Salmon in Champagne Sauce

Salmon in Champagne Sauce

Serves 8

One 4-pound salmon fillet, skin on or with the skin removed (you can also use two 2-pound fillets)

3 large shallots, peeled and thinly sliced

2 cups fish stock (I like Kitchen Basics), or a mixture of 1 cup clam juice and 1 cup vegetable stock

5 tablespoons unsalted butter, divided use, plus a little more for greasing the roasting pan

6 tablespoons all-purpose flour

Salt and freshly-ground black pepper

2 cups champagne

2 egg yolks

3 tablespoons heavy cream

You’ll need a roasting pan that’s just a little bigger than the salmon fillet, and that can go in the oven, on top of the stove, and under the broiler.  Use a little butter to coat the bottom of the roasting pan.  Set the oven rack six inches below the broiler and preheat the oven to 425 degrees F.

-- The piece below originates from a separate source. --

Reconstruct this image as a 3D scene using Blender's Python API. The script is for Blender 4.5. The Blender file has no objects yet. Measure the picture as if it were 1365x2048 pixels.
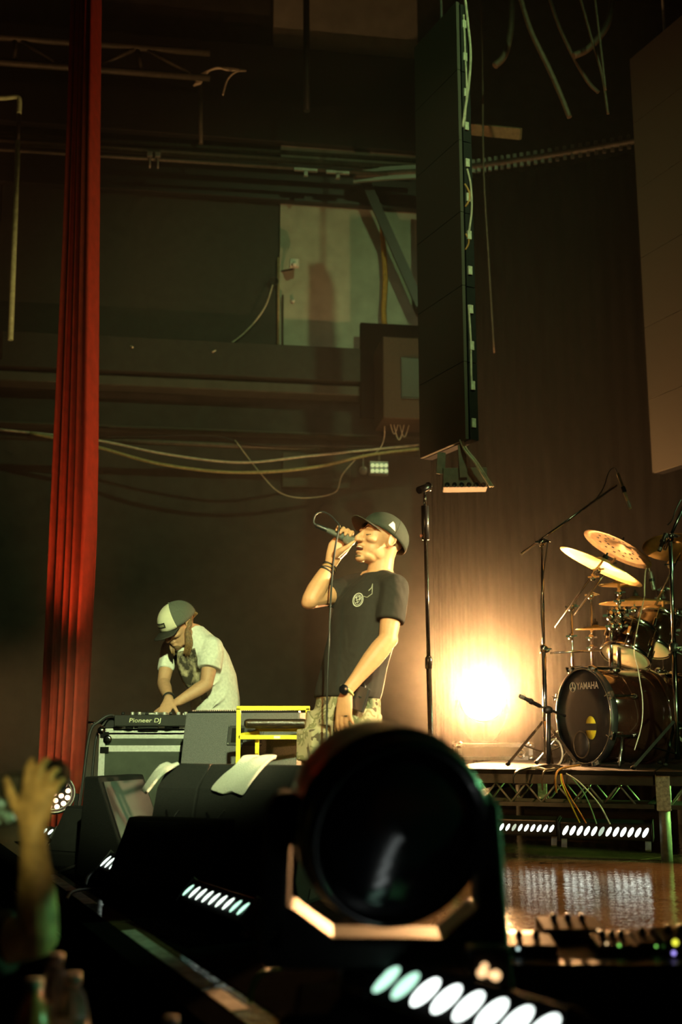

Melt 1 tablespoon of butter in a large saucepan over medium heat, add the shallots and a little salt and stir to coat.  Turn the heat to low, cover the pan, and let the shallots cook for 10 minutes.  Remove the lid, turn up the heat, and cook the shallots, stirring, until they just start to brown.  Spread the shallots in the buttered roasting pan to form a bed for the salmon.

Place the salmon fillet on top of the shallots, skin side up.  Pour the champagne over the salmon.  Put the pan on the burner and bring the liquid to a boil.  Place the pan in the oven and cook for 10 to 15 minutes, basting twice.  Check the salmon to see that it’s done to your liking – you may want to undercook it slightly because it will go under the broiler later.

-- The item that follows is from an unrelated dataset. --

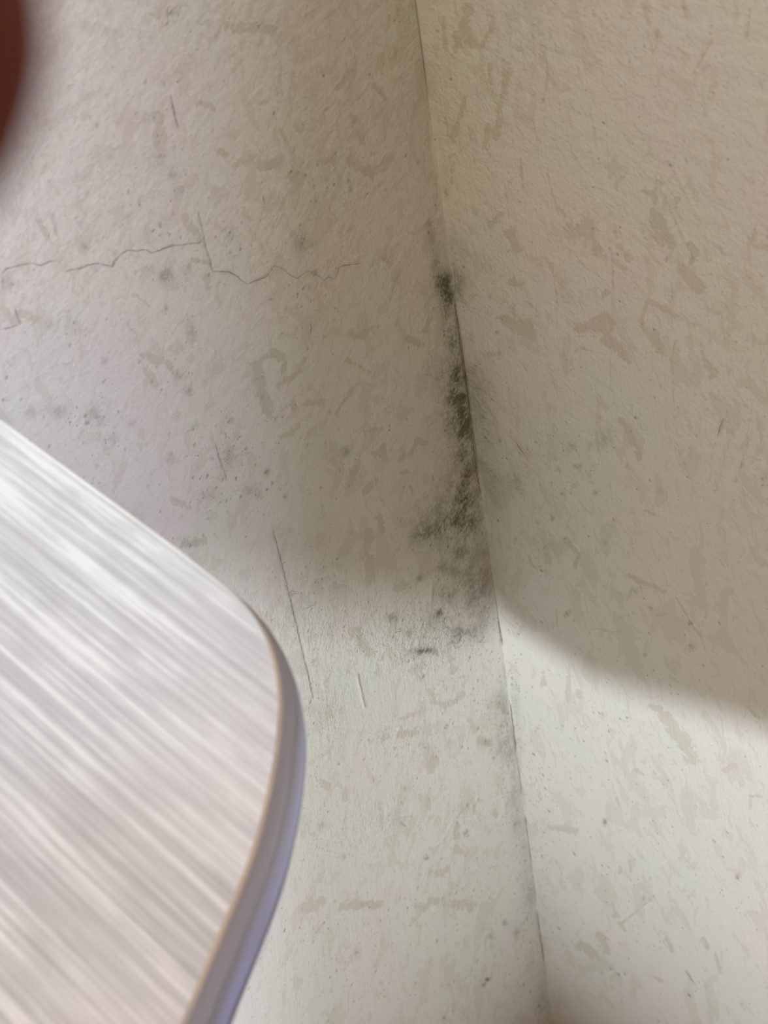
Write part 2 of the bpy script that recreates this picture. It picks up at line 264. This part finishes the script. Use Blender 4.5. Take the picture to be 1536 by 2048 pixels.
SPECK_L = [(930,800,40,120,.7),(925,1000,50,120,.6),(900,1100,80,80,.5),(900,1230,110,60,.7),(830,1290,120,50,.45),(960,1300,40,60,.5),(900,1360,90,60,.25),(1010,1550,20,120,.7),(1050,1800,24,160,.8),(1090,2000,24,80,.5),
 (440,900,70,60,.55),(490,980,50,40,.6),(180,830,90,30,.5),(360,760,50,40,.45),(110,650,60,30,.3),(330,420,60,120,.25),(340,550,40,30,.5),(700,1240,90,60,.3),(640,1500,40,160,.3),(640,1680,30,60,.5),(625,1850,30,40,.5),(860,1500,160,60,.22),
 (900,1900,170,120,.2),(700,1950,150,90,.2),(600,600,60,60,.3),(600,900,120,90,.12),(420,1000,50,50,.45),(640,1150,60,40,.4),(980,1450,30,60,.5),(660,360,120,40,.2),(885,590,20,50,.8),(250,900,120,60,.2),(480,480,80,60,.25),(960,1800,60,90,.35)]
SPECK_R = [(930,600,20,60,.5),(985,590,30,30,.4),(950,780,30,80,.5),(990,950,30,80,.35),(1035,965,20,40,.6),(1110,900,50,50,.3),(1080,1100,60,50,.3),(1030,1400,20,120,.7),(1060,1560,30,120,.6),(1085,1750,24,140,.7),(1110,1950,16,100,.5),
 (1150,950,50,40,.3),(1260,1180,80,40,.15),(1150,1450,110,120,.2),(1200,1800,150,160,.12),(1000,420,40,60,.25),(980,430,20,60,.3),(1180,1500,200,200,.10),(1440,870,50,50,.2)]
LUMP_L = [(850,1280,130,80,.8),(700,1260,120,60,.6),(900,1380,90,60,.5),(780,1650,110,70,.7),(920,1640,60,60,.8),(880,1780,60,60,.5),(730,1840,60,30,.4),(800,1480,90,50,.6),(660,1450,40,100,.5),(560,1230,60,60,.4)]
CRACKLE_L = [(905,1270,70,26,1.),(860,1240,60,30,.6),(780,1280,60,30,.4),(930,1050,50,40,.3),(880,1320,90,30,.4)]

def wall_mesh(name, side, mats):
    # tensor grid: dense where the photo looks, coarse beyond
    uf = -np.arange(0, 0.25, 0.00065); uc = -np.array([0.28, 0.35, 0.5, 0.8, 1.3, 2.0])
    zf = np.concatenate([np.arange(0.12, 0.5, 0.0014), np.arange(0.5, 1.17, 0.00075)])
    u = np.concatenate([uf, uc]); z = np.concatenate([[0, 0.03, 0.07], zf, [1.19, 1.25, 1.4, 1.8, 2.4]])
    U, Z = np.meshgrid(u, z)
    nu, nz = len(u), len(z)
    F = {k: np.zeros_like(U) for k in ('patch', 'mould', 'speck', 'relief', 'lumps', 'crackle')}
    def local(cx, cy):
        p0 = on_wall(cx, cy, side); px = on_wall(cx + 2, cy, side); py = on_wall(cx, cy + 2, side)
        J = np.array([(px - p0) / 2, (py - p0) / 2]).T
        return p0, J, np.linalg.inv(J)
    def window(p0, J, R):
        du = np.abs(J[0]).sum() * R; dz = np.abs(J[1]).sum() * R
        i = np.where((z > p0[1] - dz) & (z < p0[1] + dz))[0]; j = np.where((u > p0[0] - du) & (u < p0[0] + du))[0]
        if len(i) == 0 or len(j) == 0: return None
        return slice(i[0], i[-1] + 1), slice(j[0], j[-1] + 1)
    def blob(ch, cx, cy, rx, ry, a, add=True, k=1.0):
        p0, J, Ji = local(cx, cy); w = window(p0, J, 2.6 * max(rx, ry))
        if w is None: return
        dx = Ji[0, 0] * (U[w] - p0[0]) + Ji[0, 1] * (Z[w] - p0[1]); dy = Ji[1, 0] * (U[w] - p0[0]) + Ji[1, 1] * (Z[w] - p0[1])
        v = a * np.exp(-((dx / rx) ** 2 + (dy / ry) ** 2) * k)
        F[ch][w] = F[ch][w] + v if add else np.maximum(F[ch][w], v)
    def stroke(ch, pts, hw, a):
        for (x0, y0), (x1, y1) in zip(pts[:-1], pts[1:]):
            mx, my = (x0 + x1) / 2, (y0 + y1) / 2; L = math.hypot(x1 - x0, y1 - y0)
            p0, J, Ji = local(mx, my); w = window(p0, J, L / 2 + hw * 3)
            if w is None: continue
            dx = Ji[0, 0] * (U[w] - p0[0]) + Ji[0, 1] * (Z[w] - p0[1]); dy = Ji[1, 0] * (U[w] - p0[0]) + Ji[1, 1] * (Z[w] - p0[1])
            ex, ey = (x1 - x0) / max(L, 1e-6), (y1 - y0) / max(L, 1e-6)
            s = np.clip(dx * ex + dy * ey, -L / 2, L / 2)
            d = np.hypot(dx - s * ex, dy - s * ey)
            v = a * np.exp(-(d / hw) ** 2 * 0.69)
            F[ch][w] = np.where(np.abs(v) > np.abs(F[ch][w]), v, F[ch][w])
    for q in (MOULD_L if side == 'L' else MOULD_R): blob('mould', *q)
    for q in (SPECK_L if side == 'L' else SPECK_R): blob('speck', *q, add=False)
    for q in (MOULD_L if side == 'L' else MOULD_R): blob('speck', q[0], q[1], q[2] * 1.5, q[3] * 1.5, min(q[4], .8), add=False)
    for pts, hw in (FLAKE_L if side == 'L' else FLAKE_R): stroke('patch', pts, max(hw, 2.2), 0.90)
    for pts, hw, a in (RIDGE_L if side == 'L' else RIDGE_R): stroke('relief', pts, hw, a)
    if side == 'L':
        for q in LUMP_L: blob('lumps', *q, add=False)
        F['lumps'] = np.maximum(F['lumps'], 0.12)
        for q in CRACKLE_L: blob('crackle', *q, add=False)
    F['speck'] = np.clip(F['speck'] * 0.62, 0.02, 1)
    F['mould'] = np.clip(F['mould'], 0, 1.4)
    # slight waviness so the corner is not ruler straight
    wav = 0.00035 * np.sin(Z * 41 + 1) * np.exp(U / 0.06) + 0.00022 * np.sin(Z * 113) * np.exp(U / 0.01)
    wav[:, 0] = 0
    P = np.zeros((nz, nu, 3))
    if side == 'L': P[..., 0] = U; P[..., 1] = wav; P[..., 2] = Z
    else: P[..., 0] = wav; P[..., 1] = U; P[..., 2] = Z
    verts = P.reshape(-1, 3)
    idx = np.arange(nz * nu).reshape(nz, nu)
    q = np.stack([idx[:-1, :-1], idx[:-1, 1:], idx[1:, 1:], idx[1:, :-1]], -1).reshape(-1, 4)
    if side == 'L': q = q[:, ::-1]          # make faces look into the room
    mat_i = np.zeros(len(q), int)
    # hairline cracks, as ribbons lying in the same mesh
    ev, ef = [], []
    off = 0.00045
    def P3(x, y, h):
        a = on_wall(x, y, side)
        lift = off + 0.00035 * math.exp(a[0] / 0.06)
        return (a[0], -lift, a[1]) if side == 'L' else (-lift, a[0], a[1])
    base = len(verts)
    for pts, hw in (CRACK_L if side == 'L' else CRACK_R):
        fine = []
        for (x0, y0), (x1, y1) in zip(pts[:-1], pts[1:]):
            n_ = max(2, int(math.hypot(x1 - x0, y1 - y0) / 4))
            for k in range(n_):
                t_ = k / n_; fine.append((x0 + (x1 - x0) * t_ + rng.normal(0, .5), y0 + (y1 - y0) * t_ + rng.normal(0, .5)))
        fine.append(pts[-1])
        n_ = len(fine)
        for k, (x, y) in enumerate(fine):
            a_ = fine[max(k - 1, 0)]; b_ = fine[min(k + 1, n_ - 1)]
            dx, dy = b_[0] - a_[0], b_[1] - a_[1]; L = math.hypot(dx, dy) or 1
            w_ = hw * 0.85 * (0.40 + 0.8 * rng.random()) * min(1, 0.3 + k / 3, 0.3 + (n_ - 1 - k) / 3)
            ev += [P3(x - dy / L * w_, y + dx / L * w_, 1), P3(x + dy / L * w_, y - dx / L * w_, 1)]
            if k:
                j = base + len(ev) - 4; ef.append((j, j + 1, j + 3, j + 2))
    verts = np.concatenate([verts, np.array(ev)])
    nq = len(q)
    faces = np.concatenate([q, np.array(ef)])
    me = bpy.data.meshes.new(name)
    me.vertices.add(len(verts)); me.vertices.foreach_set('co', verts.astype(np.float32).ravel())
    me.loops.add(len(faces) * 4); me.loops.foreach_set('vertex_index', faces.astype(np.int32).ravel())
    me.polygons.add(len(faces)); me.polygons.foreach_set('loop_start', np.arange(0, len(faces) * 4, 4, dtype=np.int32))
    mi = np.zeros(len(faces), np.int32); mi[nq:] = 1
    me.polygons.foreach_set('material_index', mi)
    me.update(calc_edges=True)
    for k, a in F.items():
        at = me.attributes.new(k, 'FLOAT', 'POINT')
        at.data.foreach_set('value', np.concatenate([a.ravel(), np.zeros(len(ev))]).astype(np.float32))
    # paint pattern scaled up down the wall to offset camera perspective, even-sized in frame
    dep = 1.2 - verts[:, 2]; hu = verts[:, 0] if side == 'L' else verts[:, 1]
    dist = np.sqrt(np.maximum(dep, -0.2) ** 2 + 0.09)
    pat = np.zeros((len(verts), 3))
    pat[:, 0] = hu / dist * (0.84 if side == 'L' else 0.80) + (0 if side == 'L' else 5.0); pat[:, 1] = -np.arctan2(dep, 0.3)
    at = me.attributes.new('pattern', 'FLOAT_VECTOR', 'POINT'); at.data.foreach_set('vector', pat.astype(np.float32).ravel())
    me.shade_smooth()
    for mm in mats: me.materials.append(mm)
    o = bpy.data.objects.new(name, me); C.objects.link(o); o['kind'] = 'structure'
    return o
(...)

While the salmon is in the oven, make the white sauce.  Heat the fish stock in a small saucepan and set it aside.  In the same saucepan you used for the shallots, melt 4 tablespoons of butter over medium heat.  Add the flour, a half-teaspoon of salt, and some pepper.  Whisk the flour into the butter, and continue to cook, whisking constantly, for 3 minutes.  The flour will darken just a little.  Add the hot fish stock slowly, whisking all the while.  The mixture will come to a boil.  Turn the heat to low, and continue to cook for a couple of minutes.  Set the white sauce aside.

When the salmon comes out of the oven, tilt the pan to spoon out as much of the liquid as possible.  Put it into the small saucepan you used before.  Cover the salmon fillet with foil to keep it warm, and turn on the broiler.  Bring the champagne liquid to a boil and reduce it a little bit.  Whisk the hot liquid into the white sauce and let it sit off the heat for a couple of minutes.  In a small bowl, whisk the egg whites and cream together.  Add about a half cup of the white sauce/champagne to the egg yolk mixture, and whisk thoroughly.  Add this mixture back into the pan with the rest of the white sauce/champagne, whisking constantly.  Put the pan over low heat and cook the sauce for a minute until it gets a little thicker.  Keep whisking it, and don’t let it boil.  Taste it for salt and pepper, then set it aside off the heat.

Take the foil off the salmon.  At this point, you should be able to take the skin off easily.  Spread the sauce over the now-skinned salmon fillet, and once the broiler is hot, put the roasting pan in the oven.  Broil the fish for 5 minutes, maybe a little more, checking carefully to make sure it browns lightly but doesn’t burn.  If your broiler is small you may have to move it around to brown the whole thing.  Take the pan from the oven and serve the salmon immediately.